> _INFORMATION PROVIDED_

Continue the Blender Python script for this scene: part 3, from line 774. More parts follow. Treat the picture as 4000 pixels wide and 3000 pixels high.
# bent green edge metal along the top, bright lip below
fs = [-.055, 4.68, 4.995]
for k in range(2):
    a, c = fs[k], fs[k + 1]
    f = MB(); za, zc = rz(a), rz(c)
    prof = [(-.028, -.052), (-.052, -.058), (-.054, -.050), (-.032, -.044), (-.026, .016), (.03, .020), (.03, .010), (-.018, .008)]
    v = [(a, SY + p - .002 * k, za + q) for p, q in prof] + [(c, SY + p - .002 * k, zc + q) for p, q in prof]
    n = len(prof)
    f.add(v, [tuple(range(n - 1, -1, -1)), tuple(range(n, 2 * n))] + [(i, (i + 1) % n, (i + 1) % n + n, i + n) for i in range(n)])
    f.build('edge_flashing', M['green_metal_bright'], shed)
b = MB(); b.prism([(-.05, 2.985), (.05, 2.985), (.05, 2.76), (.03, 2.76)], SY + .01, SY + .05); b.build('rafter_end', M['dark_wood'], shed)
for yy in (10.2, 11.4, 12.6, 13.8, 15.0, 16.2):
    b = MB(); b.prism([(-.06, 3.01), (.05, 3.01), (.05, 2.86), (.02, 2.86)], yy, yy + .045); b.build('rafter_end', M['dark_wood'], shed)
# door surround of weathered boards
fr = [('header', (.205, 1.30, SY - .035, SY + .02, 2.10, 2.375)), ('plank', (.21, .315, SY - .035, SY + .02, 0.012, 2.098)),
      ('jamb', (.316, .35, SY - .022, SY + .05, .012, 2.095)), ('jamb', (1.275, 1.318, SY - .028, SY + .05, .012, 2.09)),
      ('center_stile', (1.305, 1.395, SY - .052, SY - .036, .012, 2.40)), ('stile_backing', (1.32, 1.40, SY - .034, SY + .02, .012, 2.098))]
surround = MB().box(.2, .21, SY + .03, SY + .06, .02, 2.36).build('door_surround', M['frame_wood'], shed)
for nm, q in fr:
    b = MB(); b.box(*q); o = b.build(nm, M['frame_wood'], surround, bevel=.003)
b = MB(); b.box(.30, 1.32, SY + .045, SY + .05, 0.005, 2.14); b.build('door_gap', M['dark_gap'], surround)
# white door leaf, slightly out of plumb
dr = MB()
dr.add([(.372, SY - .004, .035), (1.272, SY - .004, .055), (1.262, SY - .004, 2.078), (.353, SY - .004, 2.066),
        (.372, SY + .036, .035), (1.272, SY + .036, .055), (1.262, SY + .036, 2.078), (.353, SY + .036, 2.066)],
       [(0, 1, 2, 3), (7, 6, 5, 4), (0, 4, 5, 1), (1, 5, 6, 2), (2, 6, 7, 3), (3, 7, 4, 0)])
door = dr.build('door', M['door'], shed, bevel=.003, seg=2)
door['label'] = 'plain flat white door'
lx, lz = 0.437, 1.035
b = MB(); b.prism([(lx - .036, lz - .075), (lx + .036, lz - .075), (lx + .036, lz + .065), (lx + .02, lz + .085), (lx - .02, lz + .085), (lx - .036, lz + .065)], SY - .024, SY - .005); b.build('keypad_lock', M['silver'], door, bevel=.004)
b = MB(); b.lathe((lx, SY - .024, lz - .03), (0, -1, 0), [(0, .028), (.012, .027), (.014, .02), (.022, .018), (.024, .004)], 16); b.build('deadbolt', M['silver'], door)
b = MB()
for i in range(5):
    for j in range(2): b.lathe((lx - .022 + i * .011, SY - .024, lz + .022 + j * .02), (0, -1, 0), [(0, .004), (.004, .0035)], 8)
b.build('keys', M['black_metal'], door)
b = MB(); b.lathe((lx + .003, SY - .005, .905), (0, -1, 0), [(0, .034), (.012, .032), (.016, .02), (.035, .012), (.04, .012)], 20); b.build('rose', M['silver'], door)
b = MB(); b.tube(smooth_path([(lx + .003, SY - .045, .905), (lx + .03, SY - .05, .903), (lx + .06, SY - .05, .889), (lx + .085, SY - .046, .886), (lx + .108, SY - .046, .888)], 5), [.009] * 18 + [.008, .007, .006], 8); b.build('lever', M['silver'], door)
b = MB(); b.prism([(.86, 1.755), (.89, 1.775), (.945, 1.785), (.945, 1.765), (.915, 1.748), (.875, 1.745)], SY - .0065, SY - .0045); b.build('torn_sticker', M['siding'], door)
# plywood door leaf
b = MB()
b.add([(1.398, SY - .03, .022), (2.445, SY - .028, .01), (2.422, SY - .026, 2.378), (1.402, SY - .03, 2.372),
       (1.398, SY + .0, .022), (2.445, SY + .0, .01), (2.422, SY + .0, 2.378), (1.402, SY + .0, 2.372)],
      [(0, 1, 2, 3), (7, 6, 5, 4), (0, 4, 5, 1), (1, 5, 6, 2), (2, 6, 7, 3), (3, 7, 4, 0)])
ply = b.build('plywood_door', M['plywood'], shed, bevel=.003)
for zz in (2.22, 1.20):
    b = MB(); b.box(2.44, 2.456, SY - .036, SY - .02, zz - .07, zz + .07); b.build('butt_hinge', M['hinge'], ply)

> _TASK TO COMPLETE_
Write out each line of the data above again, exactly as given.

> _TASK SOLUTION_
Continue the Blender Python script for this scene: part 3, from line 774. More parts follow. Treat the picture as 4000 pixels wide and 3000 pixels high.
# bent green edge metal along the top, bright lip below
fs = [-.055, 4.68, 4.995]
for k in range(2):
    a, c = fs[k], fs[k + 1]
    f = MB(); za, zc = rz(a), rz(c)
    prof = [(-.028, -.052), (-.052, -.058), (-.054, -.050), (-.032, -.044), (-.026, .016), (.03, .020), (.03, .010), (-.018, .008)]
    v = [(a, SY + p - .002 * k, za + q) for p, q in prof] + [(c, SY + p - .002 * k, zc + q) for p, q in prof]
    n = len(prof)
    f.add(v, [tuple(range(n - 1, -1, -1)), tuple(range(n, 2 * n))] + [(i, (i + 1) % n, (i + 1) % n + n, i + n) for i in range(n)])
    f.build('edge_flashing', M['green_metal_bright'], shed)
b = MB(); b.prism([(-.05, 2.985), (.05, 2.985), (.05, 2.76), (.03, 2.76)], SY + .01, SY + .05); b.build('rafter_end', M['dark_wood'], shed)
for yy in (10.2, 11.4, 12.6, 13.8, 15.0, 16.2):
    b = MB(); b.prism([(-.06, 3.01), (.05, 3.01), (.05, 2.86), (.02, 2.86)], yy, yy + .045); b.build('rafter_end', M['dark_wood'], shed)
# door surround of weathered boards
fr = [('header', (.205, 1.30, SY - .035, SY + .02, 2.10, 2.375)), ('plank', (.21, .315, SY - .035, SY + .02, 0.012, 2.098)),
      ('jamb', (.316, .35, SY - .022, SY + .05, .012, 2.095)), ('jamb', (1.275, 1.318, SY - .028, SY + .05, .012, 2.09)),
      ('center_stile', (1.305, 1.395, SY - .052, SY - .036, .012, 2.40)), ('stile_backing', (1.32, 1.40, SY - .034, SY + .02, .012, 2.098))]
surround = MB().box(.2, .21, SY + .03, SY + .06, .02, 2.36).build('door_surround', M['frame_wood'], shed)
for nm, q in fr:
    b = MB(); b.box(*q); o = b.build(nm, M['frame_wood'], surround, bevel=.003)
b = MB(); b.box(.30, 1.32, SY + .045, SY + .05, 0.005, 2.14); b.build('door_gap', M['dark_gap'], surround)
# white door leaf, slightly out of plumb
dr = MB()
dr.add([(.372, SY - .004, .035), (1.272, SY - .004, .055), (1.262, SY - .004, 2.078), (.353, SY - .004, 2.066),
        (.372, SY + .036, .035), (1.272, SY + .036, .055), (1.262, SY + .036, 2.078), (.353, SY + .036, 2.066)],
       [(0, 1, 2, 3), (7, 6, 5, 4), (0, 4, 5, 1), (1, 5, 6, 2), (2, 6, 7, 3), (3, 7, 4, 0)])
door = dr.build('door', M['door'], shed, bevel=.003, seg=2)
door['label'] = 'plain flat white door'
lx, lz = 0.437, 1.035
b = MB(); b.prism([(lx - .036, lz - .075), (lx + .036, lz - .075), (lx + .036, lz + .065), (lx + .02, lz + .085), (lx - .02, lz + .085), (lx - .036, lz + .065)], SY - .024, SY - .005); b.build('keypad_lock', M['silver'], door, bevel=.004)
b = MB(); b.lathe((lx, SY - .024, lz - .03), (0, -1, 0), [(0, .028), (.012, .027), (.014, .02), (.022, .018), (.024, .004)], 16); b.build('deadbolt', M['silver'], door)
b = MB()
for i in range(5):
    for j in range(2): b.lathe((lx - .022 + i * .011, SY - .024, lz + .022 + j * .02), (0, -1, 0), [(0, .004), (.004, .0035)], 8)
b.build('keys', M['black_metal'], door)
b = MB(); b.lathe((lx + .003, SY - .005, .905), (0, -1, 0), [(0, .034), (.012, .032), (.016, .02), (.035, .012), (.04, .012)], 20); b.build('rose', M['silver'], door)
b = MB(); b.tube(smooth_path([(lx + .003, SY - .045, .905), (lx + .03, SY - .05, .903), (lx + .06, SY - .05, .889), (lx + .085, SY - .046, .886), (lx + .108, SY - .046, .888)], 5), [.009] * 18 + [.008, .007, .006], 8); b.build('lever', M['silver'], door)
b = MB(); b.prism([(.86, 1.755), (.89, 1.775), (.945, 1.785), (.945, 1.765), (.915, 1.748), (.875, 1.745)], SY - .0065, SY - .0045); b.build('torn_sticker', M['siding'], door)
# plywood door leaf
b = MB()
b.add([(1.398, SY - .03, .022), (2.445, SY - .028, .01), (2.422, SY - .026, 2.378), (1.402, SY - .03, 2.372),
       (1.398, SY + .0, .022), (2.445, SY + .0, .01), (2.422, SY + .0, 2.378), (1.402, SY + .0, 2.372)],
      [(0, 1, 2, 3), (7, 6, 5, 4), (0, 4, 5, 1), (1, 5, 6, 2), (2, 6, 7, 3), (3, 7, 4, 0)])
ply = b.build('plywood_door', M['plywood'], shed, bevel=.003)
for zz in (2.22, 1.20):
    b = MB(); b.box(2.44, 2.456, SY - .036, SY - .02, zz - .07, zz + .07); b.build('butt_hinge', M['hinge'], ply)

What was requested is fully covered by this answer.